Barkley L. Hendricks: Portraits at the Frick
Frick Collection, 21 September 2023-7 January 2024
In 1966, Pennsylvania Academy of Fine Arts undergraduate student Barkley L. Hendricks (1945-2017) received a scholarship to travel to Europe, and the art he saw on that three-month journey would transform his approach to painting. Specifically, he was struck by “how limited the representation of Black figures has been in Western art history”. The paintings he made in response, which form the core of this show at the Frick’s temporary Brutalist home, are formal portraits of Black sitters, many of them the artist’s friends and relatives. Hendricks portrayed his subjects in rich detail with oil paints, often setting them against bold, monochromatic backdrops painted in acrylic, adding extra dimensionality and weight to the sitter. Hendricks’s decision to apply traditional European portrait-painting conventions to depicting contemporary Black American figures paved the way for artists like Kehinde Wiley, Derrick Adams and Mickalene Thomas to pursue similar projects. At the Frick, his paintings will be displayed near similarly Modern works by James McNeill Whistler to underline how both artists used spare backdrops to heighten the physicality of their subjects. B.S.

Edgar Degas, Racehorses before the Stands, 1866-68. Musée d’Orsay, Paris Photo © RMN-Grand Palais / Hervé Lewandowski / Art Resource, NY

Manet/Degas
Metropolitan Museum of Art, 24 September 2023-7 January 2024
The Metropolitan Museum of Art is granting visitors a contemplative look into one of the most significant dialogues in art history—the storied and often-troubled connection between artists Édouard Manet and Edgar Degas. Born just two years apart, the friends and sometimes-rivals defined modern painting both in their native France and beyond, staking a claim on visual culture that remains peerless in its influence today. Through more than 150 paintings and works on paper, Manet/Degas commemorates two titans of their craft, investigating points of overlap and divergence in their relationships, artistic objectives and intellectual pursuits. Organised in tandem with the Musées d’Orsay et de l’Orangerie in Paris, the show seeks to provide new insights into the lived experiences of these two legendary painters and their legacies.
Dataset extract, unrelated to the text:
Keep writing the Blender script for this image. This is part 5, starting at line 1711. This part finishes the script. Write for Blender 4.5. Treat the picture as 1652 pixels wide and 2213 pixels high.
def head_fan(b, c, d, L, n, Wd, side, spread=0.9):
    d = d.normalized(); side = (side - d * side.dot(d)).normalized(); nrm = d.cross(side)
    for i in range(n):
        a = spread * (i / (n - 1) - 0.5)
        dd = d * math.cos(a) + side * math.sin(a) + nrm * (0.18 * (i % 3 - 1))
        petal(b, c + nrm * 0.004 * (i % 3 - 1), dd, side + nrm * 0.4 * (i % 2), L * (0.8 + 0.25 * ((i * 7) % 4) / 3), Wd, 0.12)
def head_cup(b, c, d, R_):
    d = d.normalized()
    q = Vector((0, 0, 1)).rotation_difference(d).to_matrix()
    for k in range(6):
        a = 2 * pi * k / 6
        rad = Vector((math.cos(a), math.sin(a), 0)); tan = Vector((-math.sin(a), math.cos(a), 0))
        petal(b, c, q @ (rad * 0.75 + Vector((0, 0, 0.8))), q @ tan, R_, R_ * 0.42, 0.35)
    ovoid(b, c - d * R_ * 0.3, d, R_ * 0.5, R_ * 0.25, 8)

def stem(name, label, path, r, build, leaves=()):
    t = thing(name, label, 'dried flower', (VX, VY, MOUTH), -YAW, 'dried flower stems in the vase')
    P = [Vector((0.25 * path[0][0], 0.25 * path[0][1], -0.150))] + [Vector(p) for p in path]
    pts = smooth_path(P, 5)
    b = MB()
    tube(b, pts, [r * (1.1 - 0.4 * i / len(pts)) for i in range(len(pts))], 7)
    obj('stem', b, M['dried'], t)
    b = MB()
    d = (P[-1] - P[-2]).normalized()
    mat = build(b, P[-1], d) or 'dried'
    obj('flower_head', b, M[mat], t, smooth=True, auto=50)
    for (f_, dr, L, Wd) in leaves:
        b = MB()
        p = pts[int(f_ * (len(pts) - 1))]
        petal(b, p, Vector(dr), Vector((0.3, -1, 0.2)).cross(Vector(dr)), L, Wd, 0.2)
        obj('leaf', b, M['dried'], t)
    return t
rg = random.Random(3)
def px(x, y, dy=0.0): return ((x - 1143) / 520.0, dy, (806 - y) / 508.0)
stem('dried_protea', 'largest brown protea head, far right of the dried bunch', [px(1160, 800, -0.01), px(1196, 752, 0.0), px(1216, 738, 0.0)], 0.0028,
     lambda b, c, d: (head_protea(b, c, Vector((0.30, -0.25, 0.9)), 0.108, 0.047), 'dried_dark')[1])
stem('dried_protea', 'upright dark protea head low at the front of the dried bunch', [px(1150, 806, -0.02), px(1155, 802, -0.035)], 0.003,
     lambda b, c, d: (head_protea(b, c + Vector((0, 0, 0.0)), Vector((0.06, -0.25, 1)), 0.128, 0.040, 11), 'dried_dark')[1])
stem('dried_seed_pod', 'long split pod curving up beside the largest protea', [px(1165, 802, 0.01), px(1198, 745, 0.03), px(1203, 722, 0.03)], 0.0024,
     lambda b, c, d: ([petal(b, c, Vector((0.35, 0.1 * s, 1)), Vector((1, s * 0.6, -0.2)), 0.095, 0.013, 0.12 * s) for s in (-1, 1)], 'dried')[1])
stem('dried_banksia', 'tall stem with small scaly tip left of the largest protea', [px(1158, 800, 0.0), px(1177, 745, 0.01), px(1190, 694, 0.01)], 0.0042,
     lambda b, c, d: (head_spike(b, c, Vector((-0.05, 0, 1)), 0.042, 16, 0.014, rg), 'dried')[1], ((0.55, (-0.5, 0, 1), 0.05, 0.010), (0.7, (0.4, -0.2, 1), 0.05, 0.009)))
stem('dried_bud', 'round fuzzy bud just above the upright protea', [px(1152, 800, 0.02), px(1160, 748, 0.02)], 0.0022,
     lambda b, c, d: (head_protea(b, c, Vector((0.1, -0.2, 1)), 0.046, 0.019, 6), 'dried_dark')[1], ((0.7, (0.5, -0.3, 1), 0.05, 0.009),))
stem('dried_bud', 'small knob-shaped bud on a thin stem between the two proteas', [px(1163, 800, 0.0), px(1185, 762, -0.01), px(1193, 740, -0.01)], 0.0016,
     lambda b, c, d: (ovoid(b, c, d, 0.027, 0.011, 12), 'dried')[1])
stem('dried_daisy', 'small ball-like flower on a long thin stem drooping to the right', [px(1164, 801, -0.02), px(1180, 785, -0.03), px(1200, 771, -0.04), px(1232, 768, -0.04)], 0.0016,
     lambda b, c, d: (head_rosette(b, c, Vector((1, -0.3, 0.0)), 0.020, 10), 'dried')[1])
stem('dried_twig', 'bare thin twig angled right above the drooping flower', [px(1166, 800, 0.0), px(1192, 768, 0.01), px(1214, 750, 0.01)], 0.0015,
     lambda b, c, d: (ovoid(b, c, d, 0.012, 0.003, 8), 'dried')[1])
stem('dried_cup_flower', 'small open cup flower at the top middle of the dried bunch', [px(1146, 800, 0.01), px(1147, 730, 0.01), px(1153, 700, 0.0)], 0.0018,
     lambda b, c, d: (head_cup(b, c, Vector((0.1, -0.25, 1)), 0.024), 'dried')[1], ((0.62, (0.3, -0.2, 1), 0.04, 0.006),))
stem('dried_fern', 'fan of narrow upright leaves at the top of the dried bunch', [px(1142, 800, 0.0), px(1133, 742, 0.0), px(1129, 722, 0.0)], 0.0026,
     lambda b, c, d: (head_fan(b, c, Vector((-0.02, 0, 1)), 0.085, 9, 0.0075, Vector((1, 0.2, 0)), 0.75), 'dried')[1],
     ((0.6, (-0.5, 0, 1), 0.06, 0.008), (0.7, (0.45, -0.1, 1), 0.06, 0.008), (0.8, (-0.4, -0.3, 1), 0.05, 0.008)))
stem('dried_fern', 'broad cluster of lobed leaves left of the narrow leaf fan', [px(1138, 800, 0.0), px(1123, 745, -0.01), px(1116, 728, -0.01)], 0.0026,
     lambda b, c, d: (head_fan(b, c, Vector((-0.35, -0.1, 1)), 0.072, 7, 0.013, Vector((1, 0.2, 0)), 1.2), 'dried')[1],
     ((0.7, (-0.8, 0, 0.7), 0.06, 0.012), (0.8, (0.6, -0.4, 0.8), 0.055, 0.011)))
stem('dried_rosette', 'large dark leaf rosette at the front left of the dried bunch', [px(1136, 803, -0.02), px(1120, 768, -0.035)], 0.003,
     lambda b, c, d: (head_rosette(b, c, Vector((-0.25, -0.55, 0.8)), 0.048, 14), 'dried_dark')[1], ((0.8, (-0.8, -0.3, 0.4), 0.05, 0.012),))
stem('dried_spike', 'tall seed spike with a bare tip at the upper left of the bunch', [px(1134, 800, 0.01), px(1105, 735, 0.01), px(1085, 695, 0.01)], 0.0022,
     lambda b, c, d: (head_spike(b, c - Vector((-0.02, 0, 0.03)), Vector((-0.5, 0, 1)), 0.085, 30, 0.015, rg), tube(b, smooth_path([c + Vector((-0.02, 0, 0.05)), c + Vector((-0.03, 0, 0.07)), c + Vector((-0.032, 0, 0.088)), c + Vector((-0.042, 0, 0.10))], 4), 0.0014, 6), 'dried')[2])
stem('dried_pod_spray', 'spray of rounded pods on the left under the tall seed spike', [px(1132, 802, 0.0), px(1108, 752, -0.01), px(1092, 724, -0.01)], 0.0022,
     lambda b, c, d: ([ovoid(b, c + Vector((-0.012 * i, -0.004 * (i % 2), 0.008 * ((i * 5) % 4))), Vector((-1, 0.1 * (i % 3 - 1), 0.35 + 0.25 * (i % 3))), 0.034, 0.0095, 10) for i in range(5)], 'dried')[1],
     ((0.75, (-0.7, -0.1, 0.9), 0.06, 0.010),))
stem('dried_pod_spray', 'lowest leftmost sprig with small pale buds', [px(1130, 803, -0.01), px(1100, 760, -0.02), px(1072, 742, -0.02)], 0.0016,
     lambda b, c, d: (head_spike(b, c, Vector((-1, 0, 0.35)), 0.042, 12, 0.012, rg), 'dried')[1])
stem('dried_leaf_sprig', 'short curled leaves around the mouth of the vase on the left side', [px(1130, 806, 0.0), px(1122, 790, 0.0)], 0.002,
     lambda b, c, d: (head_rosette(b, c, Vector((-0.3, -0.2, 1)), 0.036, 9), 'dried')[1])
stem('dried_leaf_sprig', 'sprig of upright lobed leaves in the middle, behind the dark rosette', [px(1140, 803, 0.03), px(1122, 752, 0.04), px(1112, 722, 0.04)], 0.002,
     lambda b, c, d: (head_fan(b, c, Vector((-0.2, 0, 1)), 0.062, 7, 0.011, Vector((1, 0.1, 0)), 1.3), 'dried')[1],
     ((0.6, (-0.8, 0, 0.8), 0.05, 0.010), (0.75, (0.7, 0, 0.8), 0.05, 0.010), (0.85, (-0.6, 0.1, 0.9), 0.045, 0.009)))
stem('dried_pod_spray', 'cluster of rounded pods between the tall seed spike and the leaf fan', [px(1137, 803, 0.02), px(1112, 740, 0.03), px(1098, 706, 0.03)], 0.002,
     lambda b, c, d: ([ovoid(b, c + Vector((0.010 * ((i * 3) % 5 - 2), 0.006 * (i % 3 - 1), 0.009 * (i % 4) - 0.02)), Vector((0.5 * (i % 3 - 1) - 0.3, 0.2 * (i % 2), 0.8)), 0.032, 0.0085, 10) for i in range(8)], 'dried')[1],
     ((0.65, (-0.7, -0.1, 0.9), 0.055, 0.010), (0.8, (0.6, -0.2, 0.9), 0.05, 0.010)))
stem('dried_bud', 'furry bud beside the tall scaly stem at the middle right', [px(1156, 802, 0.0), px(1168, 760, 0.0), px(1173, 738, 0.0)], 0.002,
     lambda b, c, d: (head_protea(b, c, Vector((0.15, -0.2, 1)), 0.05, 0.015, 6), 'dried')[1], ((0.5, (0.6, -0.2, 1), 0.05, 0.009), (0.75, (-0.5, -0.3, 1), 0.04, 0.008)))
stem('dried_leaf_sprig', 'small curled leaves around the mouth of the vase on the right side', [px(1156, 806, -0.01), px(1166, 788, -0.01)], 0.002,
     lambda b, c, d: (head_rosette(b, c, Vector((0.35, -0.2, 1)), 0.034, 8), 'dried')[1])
T.A.

Jung Kangja, Kiss Me, 1967/2001. ARARIO Collection. © Jung Kangja / ARARIO Collection, courtesy Jung Kangja Estate and ARARIO Gallery. Photo: Jang Junho (Image Zoom)

Only the Young: Experimental Art in Korea, 1960s-1970s
Solomon R. Guggenheim Museum, 1 September 2023-7 January 2024
In the aftermath of the Korean War, as a newly established South Korea struggled with authoritarian leaders and burgeoning social movements, Korean artists manoeuvred a novel landscape that was urbanising and modernising rapidly. Organising various art collectives (Korean Avant Garde Association, Space and Time, the Fourth Group), they experimented with photography, sculpture, painting, Minimalism, abstraction, performance, video art and installation, significantly contributing to the creation of a uniquely Korean contemporary art scene. Only the Young, co-organised with the National Museum of Modern and Contemporary Art in Korea, is the first North American museum show on Korean Experimental art (silheom misul), presenting around 80 works by more than 20 of the most groundbreaking artists of the time—including Ha Chong-Hyun, Jung Kangja, Kim Kulim, Lee Kang-so, Park Hyunki and Sung Neung Kyung. (Only the Young will travel to the Hammer Museum in Los Angeles next year.) E.G.